NYC announces plan to remove homeless encampments from streets

According to statements made by Mayor Eric Adams in an interview with The New York Times on Friday, New York City officials are looking to eliminate the makeshift shelters that have been set up by homeless people on the city’s streets.

The initiative follows similar efforts in other metropolises that had previously gone along with the encampments. 

Although Adams did not provide many details, the announcement came a month after he released information regarding a push to remove homeless people from the city’s subway system in response to reports of assaults and other aggressive behavior.
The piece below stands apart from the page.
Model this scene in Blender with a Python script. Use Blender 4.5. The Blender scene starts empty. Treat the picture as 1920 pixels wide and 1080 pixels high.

“We’re going to rid the encampments off our street and we’re going to place people in healthy living conditions with wraparound services,” Adams said to the Times. 

The mayor continued, “I’m telling my city agencies to do an analysis block by block, district by district, identify where the encampments are, then execute a plan to give services to the people who are in the encampments, then to dismantle those encampments.”

He did not give details on where those living in the encampments would go, but he did acknowledge that officials do not have the ability to force anyone to go to a homeless shelter. The effort is expected to begin in the next two weeks.

“We can’t stop an individual from sleeping on the street based on law, and we’re not going to violate the law,” Adams added. “But you can’t build a miniature house made out of cardboard on the streets. That’s inhumane.”

In the most up-to-date estimate from January 2021, the city noted that about 1,100 people were living in parks as well as on the streets. Many advocates, however, believe that is an undercount.